En su casa no saben qué es el cristianismo. Cuando les anunció que se iba a bautizar le preguntaron por qué había escogido un Dios occidental. Le recordaron que hay muchos dioses orientales para quien siente algún vacío en su vida.
“La primera vez que oí hablar del cristianismo fue en una película estadounidense. La protagonista era una católica que se iba a confesar por haber engañado a su marido. No se confesó solo una vez. Fue dos veces y allí estaba el cura la segunda vez. ¿Cómo es posible eso?, me pregunté”, relata. Después de su primer encuentro a través del cine Cindy buscó cristianos y la casualidad hizo que entrara a trabajar con el que ahora es su padrino, un francés con el que se enseguida le unió un estrecho lazo. “Hablábamos de todo, comíamos juntos, empezamos una amistad”, cuenta. Después vino el catecumenado.
“Una noche vi un episodio de la serie Anatomía de Grey. Es el capítulo en el que uno de los protagonistas se muere. Para mí la mujer de ese personaje lo tenía todo: un marido que le quería, hijos. Estuve toda la noche sin dormir. Y al levantarme pensé que no podía entregar mi amor a alguien que se muriera, entonces pedí el bautismo”, me cuenta la joven. No le pregunto si sabe que es lo mismo que le pasó a Francisco de Borja, porque Cindy no conoce al santo jesuita.
“En la universidad hablábamos a menudo de lo que podía llenar de sentido nuestra vida, del dinero, de casarnos, de los hijos, pero siempre aplazábamos el problema”, me sigue contando.
Volvemos con Cindy en metro. Ella se baja antes que nosotros. Queremos grabar el Bund, el gran barrio financiero de altos rascacielos, de noche, con las luces que los adornan. Y me acuerdo, al verlos, de lo que se preguntaba Plá cuando visitó Nueva York: “¿Quién paga todo esto?”. El Shanghai del lujo desmedido, asiático, no le ha bastado a Cindy.
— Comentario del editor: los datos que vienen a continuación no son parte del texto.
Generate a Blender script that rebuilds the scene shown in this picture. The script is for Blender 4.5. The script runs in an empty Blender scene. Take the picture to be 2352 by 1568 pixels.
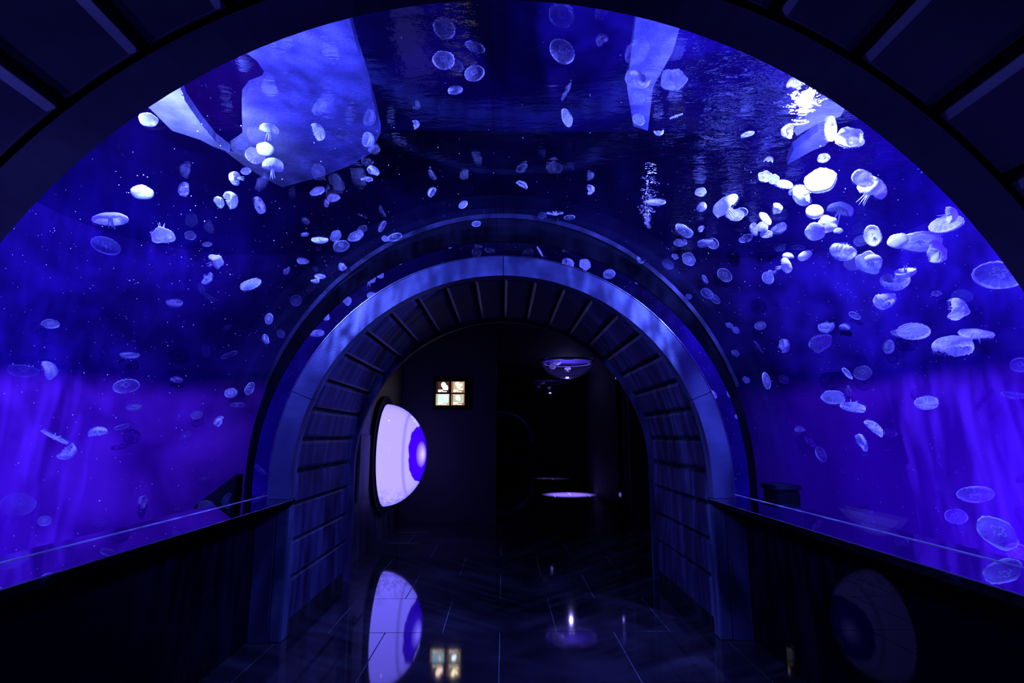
import bpy, bmesh, math, random
from mathutils import Vector, Matrix, noise
random.seed(7)
PI = math.pi
sc = bpy.context.scene
COL = sc.collection

# ------------------------------------------------------------------ camera, world, light, exposure
F = 1300.0                                   # focal length in pixels of the 2352x1568 frame
CAMZ = 1.545
PITCH = math.atan(216 / F)
YAW = math.atan(21 / F)
cd = bpy.data.cameras.new('camera')
cd.sensor_fit = 'HORIZONTAL'; cd.sensor_width = 36.0
cd.lens = F / 2352 * 36.0
cd.clip_start = 0.02; cd.clip_end = 100
cam = bpy.data.objects.new('camera', cd); COL.objects.link(cam)
cam.location = (0, 0, CAMZ)
cam.rotation_euler = (PI / 2 + PITCH, 0, -YAW)
sc.camera = cam
CAMR = cam.rotation_euler.to_matrix()

vs = sc.view_settings
sc.display_settings.display_device = 'sRGB'
vs.view_transform = 'Standard'; vs.look = 'None'; vs.gamma = 1.0
vs.use_curve_mapping = False
vs.exposure = 0.0
sc.cycles.use_denoising = True
sc.cycles.max_bounces = 7
sc.cycles.diffuse_bounces = 2
sc.cycles.glossy_bounces = 4
sc.cycles.transmission_bounces = 4
sc.cycles.transparent_max_bounces = 32
sc.cycles.sample_clamp_indirect = 4.0
sc.cycles.caustics_reflective = False
sc.cycles.caustics_refractive = False

w = bpy.data.worlds.new('world'); sc.world = w; w.use_nodes = True
w.node_tree.nodes['Background'].inputs[0].default_value = (0.02, 0.0, 0.25, 1)
w.node_tree.nodes['Background'].inputs[1].default_value = 0.01


def aim(o, loc, target):
    o.location = loc
    o.rotation_euler = (Vector(target) - Vector(loc)).to_track_quat('-Z', 'Y').to_euler()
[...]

Volveremos algún día más a Sheshan y acabaremos en comisaría. Algo que ya se está convirtiendo en una costumbre. Nos preguntarán por qué hemos estado dos veces en el santuario y nos mostrarán en minutos cómo habían grabado el momento en el que hablábamos con Cindy. Todo queda grabado en China, todo puede ser localizado en minutos por el Gobierno. Pero eso no impide que una joven al ver en una película a un cura confesando encuentre la fe.